Scene script records:
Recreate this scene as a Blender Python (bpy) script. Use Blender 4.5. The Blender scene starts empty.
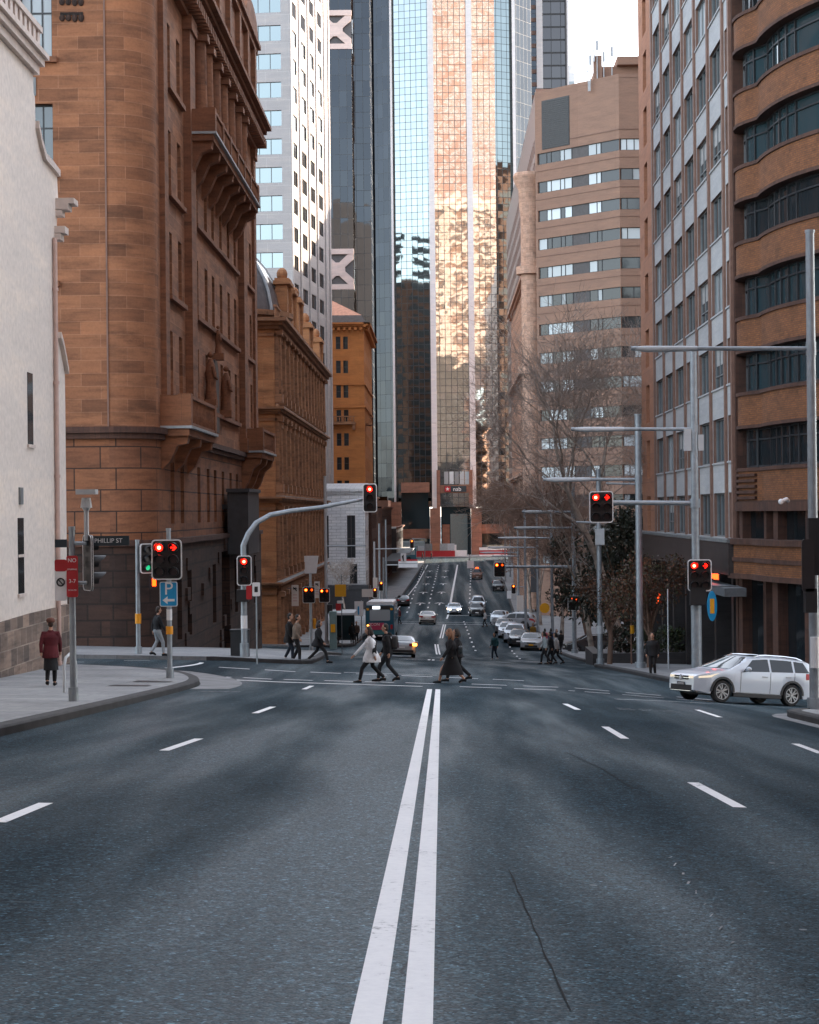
import bpy, bmesh, math, random
from math import sin, cos, pi, radians, atan2, sqrt, floor
from mathutils import Vector, Matrix
R = random.Random(7)
SC = bpy.context.scene
COL = SC.collection
FPX = 1900.0; CX, CY = 441.0, 512.0; ROLL = radians(0.6); CAMH = 1.72

# ------------------------------------------------------------------ picture geometry helpers
def at(px, py, D):
    """world point at depth D whose direction from the viewpoint matches a picture position"""
    u = px - CX; v = CY - py
    U = u*cos(ROLL) + v*sin(ROLL); V = -u*sin(ROLL) + v*cos(ROLL)
    return Vector((U*D/FPX, D, CAMH + V*D/FPX))

# ------------------------------------------------------------------ ground
TX = [-14, -8, -5, 0, 4, 9, 14]
TZ = [(0, [.25,.2,.12,0,-.16,-.38,-.55]), (48,[.25,.2,.12,0,-.18,-.5,-.8]), (60,[.5,.38,.2,0,-.2,-.70,-1.0]),
      (70,[.75,.6,.38,.1,-.13,-.45,-.65]), (85,[.9,.65,.4,.1,-.15,-.38,-.55]), (100,[.75,.5,.3,0,-.2,-.42,-.55]),
      (127,[.4,.1,-.1,-.3,-.4,-.5,-.55]), (145,[.5,.25,.1,-.1,-.25,-.4,-.45]), (158,[.9,.65,.5,.25,0,-.2,-.25]),
      (200,[2.4,2.2,2.1,1.9,1.8,1.6,1.5]), (240,[3.8,3.6,3.55,3.5,3.4,3.2,3.1])]
for z in (300, 360, 420, 450): TZ.append((z, [3.5+.067*(z-240)]*7))
def Ez(x, i):
    r = TZ[i][1]
    if x <= TX[0]: return r[0] + .03*(TX[0]-max(x,-60))*(1 if TZ[i][0] < 200 else 0)
    if x >= TX[-1]: return r[-1] - .03*(min(x,60)-TX[-1])*(1 if TZ[i][0] < 200 else 0)
    for k in range(6):
        if x <= TX[k+1]:
            t = (x-TX[k])/(TX[k+1]-TX[k]); return r[k]*(1-t)+r[k+1]*t
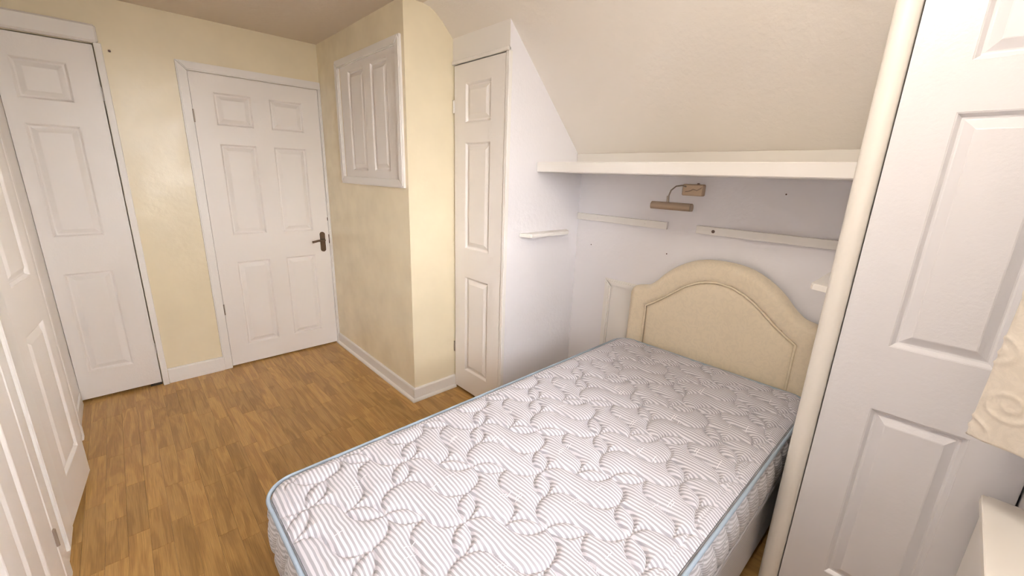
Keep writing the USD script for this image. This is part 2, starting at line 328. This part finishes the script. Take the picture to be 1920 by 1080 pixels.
# narrow cupboard door at the left of the far wall
d1 = thing('door_1', kind=S)
door_leaf(.377, 2.036, [(.056, .262, .185, .800), (.056, .262, 1.010, 1.608), (.056, .262, 1.728, 1.925)], (-.348, YB - .004, 0), (1, 0, 0), (0, -1, 0), GLOSS, d1, 'leaf', z0=.018)
for z in (.26, 1.79): obj('hinge', bx(.0285, .0335, YB - .012, YB - .002, z - .035, z + .035), TRIM, d1)
obj('latch_block', bx(-.03, .028, YB + .0, YB + .02, .001, .016), DARKWOOD, d1)
t3 = thing('trim_3', kind=S)
obj('jamb', cat([bx(.034, .066, YB - .034, YB + .05, 0, 2.044, .003)]), TRIM, t3)
obj('lintel', bx(XL - .02, .056, YB - .040, YB, 2.044, 2.132, .010), TRIM, t3)
obj('wall_plug', disc((.095, YB - .001, 2.018), (0, 1, 0), .006, .006), SCREW, wbk)

# ------------------------------------------------------------------ high cupboard in the boxed corner
hc = thing('high_cupboard', 'small white two-panel cupboard hatch set high in the cream boxed wall', 'cupboard', (0, 0, 0))
fy0, fy1, fz0, fz1, fw = 2.186, 3.068, 1.335, 2.119, .048
F4 = [Polygon([(fy0, fz0), (fy1, fz0), (fy1 - fw, fz0 + fw), (fy0 + fw, fz0 + fw)]), Polygon([(fy0, fz1), (fy1, fz1), (fy1 - fw, fz1 - fw), (fy0 + fw, fz1 - fw)]),
      Polygon([(fy0, fz0), (fy0 + fw, fz0 + fw), (fy0 + fw, fz1 - fw), (fy0, fz1)]), Polygon([(fy1, fz0), (fy1 - fw, fz0 + fw), (fy1 - fw, fz1 - fw), (fy1, fz1)])]
for p in F4:
    q = cat([prism(p.buffer(-.0004, join_style=2), 0, .014), prism(p.buffer(-.006, join_style=2), .014, .019)])
    obj('frame_rail', place(q, (XB, 0, 0), (0, 1, 0), (-1, 0, 0)), TRIM, hc)
pan = [(2.352, 2.560, 1.425, 2.036), (2.655, 2.885, 1.425, 2.036)]
hd_ = door_leaf(.770, .706, [(a - 2.2345, b - 2.2345, c - 1.380, d - 1.380) for a, b, c, d in pan], (XB - .004, 2.2345, 1.380), (0, 1, 0), (-1, 0, 0), GLOSS, hc, 'door', thick=.028, z0=.003)
for z in (1.45, 1.98): obj('hinge', bx(XB - .012, XB - .0005, 3.069, 3.086, z - .03, z + .03, .001), TRIM, hc)

# ------------------------------------------------------------------ narrow fitted wardrobe left of the bed
wa = thing('fitted_wardrobe', 'narrow white fitted wardrobe with one three-panel door, between the cream boxed corner and the bed', 'wardrobe')
def man(b): return m3.Manifold.cube((b[1] - b[0], b[3] - b[2], b[5] - b[4])).translate((b[0], b[2], b[4]))
obj('side_panel', clip_slope(man((XN + .001, XH, YN, YN + .02, 0, 2.4))), NICHE, wa)
obj('fascia', clip_slope(man((XN, XN + .02, YN + .0005, YS, 2.036, 2.4))), TRIM, wa)
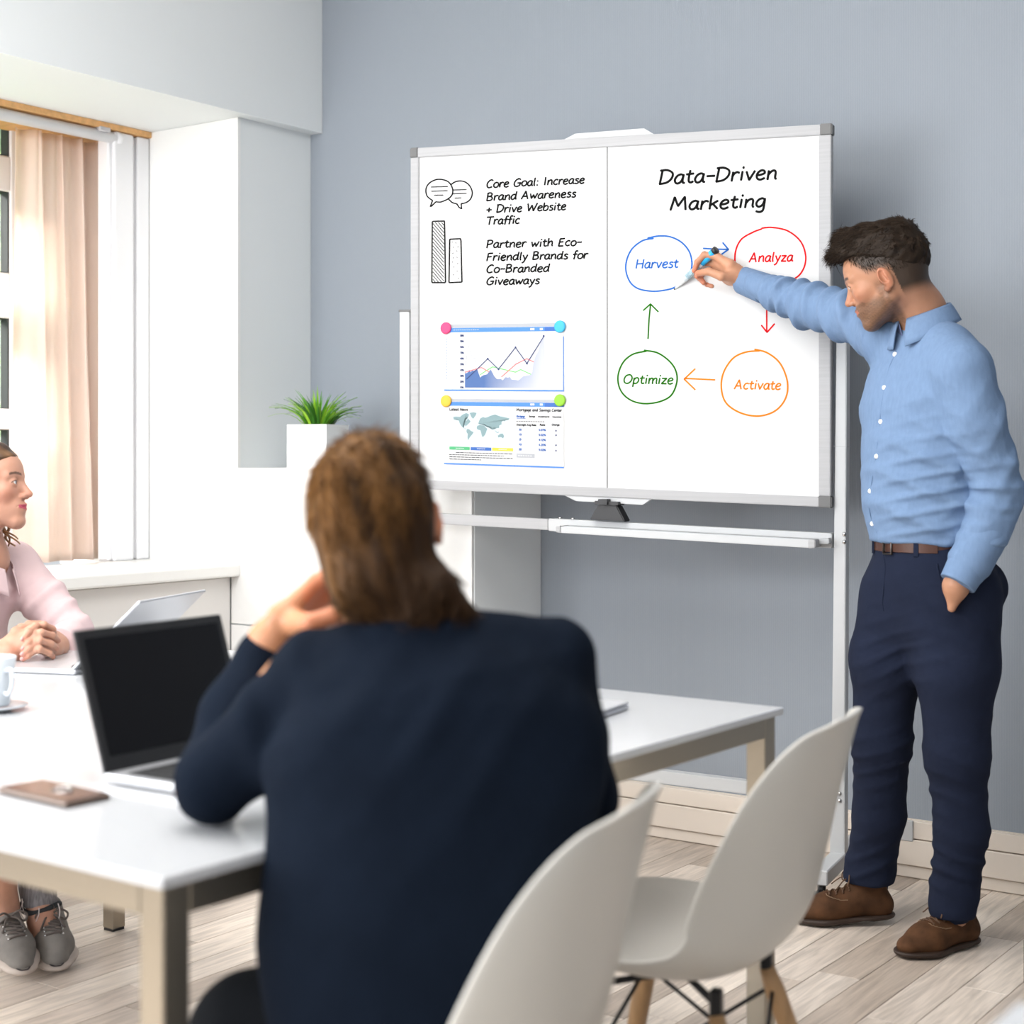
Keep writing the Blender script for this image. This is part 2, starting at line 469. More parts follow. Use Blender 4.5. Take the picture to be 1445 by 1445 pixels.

**Work instructions**: Restate every record exactly, please; do not copy the pictures.

**Completed exercise**:
Recreate this scene as a Blender Python (bpy) script. Use Blender 4.5. The Blender scene starts empty.
import bpy, bmesh, math, random
from math import sin, cos, pi, radians, atan2, sqrt, floor
from mathutils import Vector, Matrix
R = random.Random(7)
SC = bpy.context.scene
COL = SC.collection
FPX = 1900.0; CX, CY = 441.0, 512.0; ROLL = radians(0.6); CAMH = 1.72

# ------------------------------------------------------------------ picture geometry helpers
def at(px, py, D):
    """world point at depth D whose direction from the viewpoint matches a picture position"""
    u = px - CX; v = CY - py
    U = u*cos(ROLL) + v*sin(ROLL); V = -u*sin(ROLL) + v*cos(ROLL)
    return Vector((U*D/FPX, D, CAMH + V*D/FPX))

# ------------------------------------------------------------------ ground
TX = [-14, -8, -5, 0, 4, 9, 14]
TZ = [(0, [.25,.2,.12,0,-.16,-.38,-.55]), (48,[.25,.2,.12,0,-.18,-.5,-.8]), (60,[.5,.38,.2,0,-.2,-.70,-1.0]),
      (70,[.75,.6,.38,.1,-.13,-.45,-.65]), (85,[.9,.65,.4,.1,-.15,-.38,-.55]), (100,[.75,.5,.3,0,-.2,-.42,-.55]),
      (127,[.4,.1,-.1,-.3,-.4,-.5,-.55]), (145,[.5,.25,.1,-.1,-.25,-.4,-.45]), (158,[.9,.65,.5,.25,0,-.2,-.25]),
      (200,[2.4,2.2,2.1,1.9,1.8,1.6,1.5]), (240,[3.8,3.6,3.55,3.5,3.4,3.2,3.1])]
for z in (300, 360, 420, 450): TZ.append((z, [3.5+.067*(z-240)]*7))
def Ez(x, i):
    r = TZ[i][1]
    if x <= TX[0]: return r[0] + .03*(TX[0]-max(x,-60))*(1 if TZ[i][0] < 200 else 0)
    if x >= TX[-1]: return r[-1] - .03*(min(x,60)-TX[-1])*(1 if TZ[i][0] < 200 else 0)
    for k in range(6):
        if x <= TX[k+1]:
            t = (x-TX[k])/(TX[k+1]-TX[k]); return r[k]*(1-t)+r[k+1]*t
Keep writing the USD script for this image. This is part 2, starting at line 328. This part finishes the script. Take the picture to be 1920 by 1080 pixels.
# narrow cupboard door at the left of the far wall
d1 = thing('door_1', kind=S)
door_leaf(.377, 2.036, [(.056, .262, .185, .800), (.056, .262, 1.010, 1.608), (.056, .262, 1.728, 1.925)], (-.348, YB - .004, 0), (1, 0, 0), (0, -1, 0), GLOSS, d1, 'leaf', z0=.018)
for z in (.26, 1.79): obj('hinge', bx(.0285, .0335, YB - .012, YB - .002, z - .035, z + .035), TRIM, d1)
obj('latch_block', bx(-.03, .028, YB + .0, YB + .02, .001, .016), DARKWOOD, d1)
t3 = thing('trim_3', kind=S)
obj('jamb', cat([bx(.034, .066, YB - .034, YB + .05, 0, 2.044, .003)]), TRIM, t3)
obj('lintel', bx(XL - .02, .056, YB - .040, YB, 2.044, 2.132, .010), TRIM, t3)
obj('wall_plug', disc((.095, YB - .001, 2.018), (0, 1, 0), .006, .006), SCREW, wbk)

# ------------------------------------------------------------------ high cupboard in the boxed corner
hc = thing('high_cupboard', 'small white two-panel cupboard hatch set high in the cream boxed wall', 'cupboard', (0, 0, 0))
fy0, fy1, fz0, fz1, fw = 2.186, 3.068, 1.335, 2.119, .048
F4 = [Polygon([(fy0, fz0), (fy1, fz0), (fy1 - fw, fz0 + fw), (fy0 + fw, fz0 + fw)]), Polygon([(fy0, fz1), (fy1, fz1), (fy1 - fw, fz1 - fw), (fy0 + fw, fz1 - fw)]),
      Polygon([(fy0, fz0), (fy0 + fw, fz0 + fw), (fy0 + fw, fz1 - fw), (fy0, fz1)]), Polygon([(fy1, fz0), (fy1 - fw, fz0 + fw), (fy1 - fw, fz1 - fw), (fy1, fz1)])]
for p in F4:
    q = cat([prism(p.buffer(-.0004, join_style=2), 0, .014), prism(p.buffer(-.006, join_style=2), .014, .019)])
    obj('frame_rail', place(q, (XB, 0, 0), (0, 1, 0), (-1, 0, 0)), TRIM, hc)
pan = [(2.352, 2.560, 1.425, 2.036), (2.655, 2.885, 1.425, 2.036)]
hd_ = door_leaf(.770, .706, [(a - 2.2345, b - 2.2345, c - 1.380, d - 1.380) for a, b, c, d in pan], (XB - .004, 2.2345, 1.380), (0, 1, 0), (-1, 0, 0), GLOSS, hc, 'door', thick=.028, z0=.003)
for z in (1.45, 1.98): obj('hinge', bx(XB - .012, XB - .0005, 3.069, 3.086, z - .03, z + .03, .001), TRIM, hc)

# ------------------------------------------------------------------ narrow fitted wardrobe left of the bed
wa = thing('fitted_wardrobe', 'narrow white fitted wardrobe with one three-panel door, between the cream boxed corner and the bed', 'wardrobe')
def man(b): return m3.Manifold.cube((b[1] - b[0], b[3] - b[2], b[5] - b[4])).translate((b[0], b[2], b[4]))
obj('side_panel', clip_slope(man((XN + .001, XH, YN, YN + .02, 0, 2.4))), NICHE, wa)
obj('fascia', clip_slope(man((XN, XN + .02, YN + .0005, YS, 2.036, 2.4))), TRIM, wa)
Keep writing the Blender script for this image. This is part 2, starting at line 469. More parts follow. Use Blender 4.5. Take the picture to be 1445 by 1445 pixels.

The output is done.